私が撮ったVeneziaの写真の中に、「あ、ここにもあった!」「え、ここにも」
というほど、姿を現しているのが↑のような「井戸」です。
その「装飾された」「井戸」のことをVera da Pozzo というのだと
前のブログ記事に書きましたが、私にとって「謎」であったこの白く美しい物に
ついて わかったことをお話しします。
水の上に作られたVeneziaですが、飲み水がないVenezia。
なので 人々は雨水を利用しました。
広場などの地面に大きなすり鉢状の穴を掘り、長い管を通し、
周りには塩水を通さない粘土の層を作り
濾過するための砂を敷き詰め、いくつかのマンホールから集めた雨水を
管に集めたのです。その長い管の先が「井戸」Pozzoになりました。
だからあちらこちらの広場にPozzoがあるわけです。
しかし雨水だけでは足りなくなり、近くのブレンタ川から小さな運河を引き、
水を運んではpozzoに足したり、水を売る商売も出現しました。
衛生上の問題もあったので、
Venezia共和国は教区ごとに厳しくpozzoを管理し(鍵をかけたり)、
一日に朝と夕方の二回だけ鐘の音を合図に井戸を開けるシステムを作りました。
( Campana dei pozzi)
教会の中庭には今も多くのPozzoが見受けられますが、これは住民たちにも
制限付きでその使用が許されたものでした。
はじめは簡素なPozzoも Veneziaの栄華とともに装飾がなされるようになり、、
植物や果物、天使やキューピット、クジャクやライオンの頭の浮彫、
碑文なども刻まれてさまざまなPozzoが作られたのでした。
お金持ちのプライベートPozzoもあり、または市民のために公共の場所に
設置したPozzoには貴族の紋章やその功績をたたえたものもありました。
ただ 作者の名が刻まれているのは少なく
Palazzo Ducaleの中庭にある青銅の井戸と、カ ドーロの中庭のものだけだそうです。
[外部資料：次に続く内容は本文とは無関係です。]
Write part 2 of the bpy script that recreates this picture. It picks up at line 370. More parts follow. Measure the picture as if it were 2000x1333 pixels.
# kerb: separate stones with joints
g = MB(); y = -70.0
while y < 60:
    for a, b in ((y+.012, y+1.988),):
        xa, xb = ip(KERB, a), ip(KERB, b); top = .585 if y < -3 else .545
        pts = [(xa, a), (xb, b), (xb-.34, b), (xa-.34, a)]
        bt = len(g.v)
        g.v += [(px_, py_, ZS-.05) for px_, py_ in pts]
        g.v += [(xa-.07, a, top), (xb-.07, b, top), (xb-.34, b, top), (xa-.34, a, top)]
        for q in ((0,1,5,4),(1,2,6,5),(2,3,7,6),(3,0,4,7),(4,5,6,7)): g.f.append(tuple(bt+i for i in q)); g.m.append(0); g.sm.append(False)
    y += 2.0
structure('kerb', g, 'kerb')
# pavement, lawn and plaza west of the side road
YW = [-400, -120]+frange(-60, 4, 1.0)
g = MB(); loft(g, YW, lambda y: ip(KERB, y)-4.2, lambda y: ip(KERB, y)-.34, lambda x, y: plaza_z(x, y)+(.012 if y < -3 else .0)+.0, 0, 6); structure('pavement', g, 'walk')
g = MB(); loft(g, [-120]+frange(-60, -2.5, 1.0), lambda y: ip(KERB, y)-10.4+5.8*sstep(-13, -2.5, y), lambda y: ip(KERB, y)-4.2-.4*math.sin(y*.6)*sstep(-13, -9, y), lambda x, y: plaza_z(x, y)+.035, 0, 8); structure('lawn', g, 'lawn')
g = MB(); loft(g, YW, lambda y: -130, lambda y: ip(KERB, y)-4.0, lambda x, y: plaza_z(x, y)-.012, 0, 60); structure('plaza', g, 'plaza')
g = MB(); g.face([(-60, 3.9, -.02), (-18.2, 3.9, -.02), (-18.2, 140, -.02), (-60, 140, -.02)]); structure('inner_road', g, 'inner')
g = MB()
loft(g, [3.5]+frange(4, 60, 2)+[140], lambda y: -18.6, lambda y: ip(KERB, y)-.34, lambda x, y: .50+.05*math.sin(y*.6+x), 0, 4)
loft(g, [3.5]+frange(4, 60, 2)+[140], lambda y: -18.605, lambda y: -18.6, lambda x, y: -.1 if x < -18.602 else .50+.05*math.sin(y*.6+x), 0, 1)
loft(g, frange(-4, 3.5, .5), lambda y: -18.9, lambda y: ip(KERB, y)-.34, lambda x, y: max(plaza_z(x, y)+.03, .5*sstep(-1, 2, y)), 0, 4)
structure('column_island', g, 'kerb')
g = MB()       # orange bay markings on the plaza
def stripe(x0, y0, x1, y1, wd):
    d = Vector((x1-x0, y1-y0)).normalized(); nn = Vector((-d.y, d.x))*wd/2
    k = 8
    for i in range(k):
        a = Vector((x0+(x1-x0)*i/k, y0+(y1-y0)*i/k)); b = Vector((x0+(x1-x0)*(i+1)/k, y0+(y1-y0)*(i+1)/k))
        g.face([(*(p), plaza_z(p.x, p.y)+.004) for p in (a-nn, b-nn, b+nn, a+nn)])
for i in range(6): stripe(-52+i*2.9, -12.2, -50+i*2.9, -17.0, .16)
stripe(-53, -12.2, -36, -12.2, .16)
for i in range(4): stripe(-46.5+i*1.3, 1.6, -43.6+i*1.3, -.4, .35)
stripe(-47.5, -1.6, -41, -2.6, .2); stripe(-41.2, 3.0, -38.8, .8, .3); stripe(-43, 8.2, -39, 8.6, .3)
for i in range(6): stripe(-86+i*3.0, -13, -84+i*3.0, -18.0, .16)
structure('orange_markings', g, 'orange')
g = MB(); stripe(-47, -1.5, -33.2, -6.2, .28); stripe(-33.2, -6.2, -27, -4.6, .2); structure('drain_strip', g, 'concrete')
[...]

残念ながら1800年代には水道が設置されたこともあり、
多くのPozzoがアンティークのコレクションとして外国へ売られていきました。
↑はトルチェッロ島にあるPozzo。
次回はもっと大写しでいろんなPozzoを撮りたいと思っている私ですが、
その次回はいつになるんだろう・・・
今 Veneziaはカーニバルの時期です。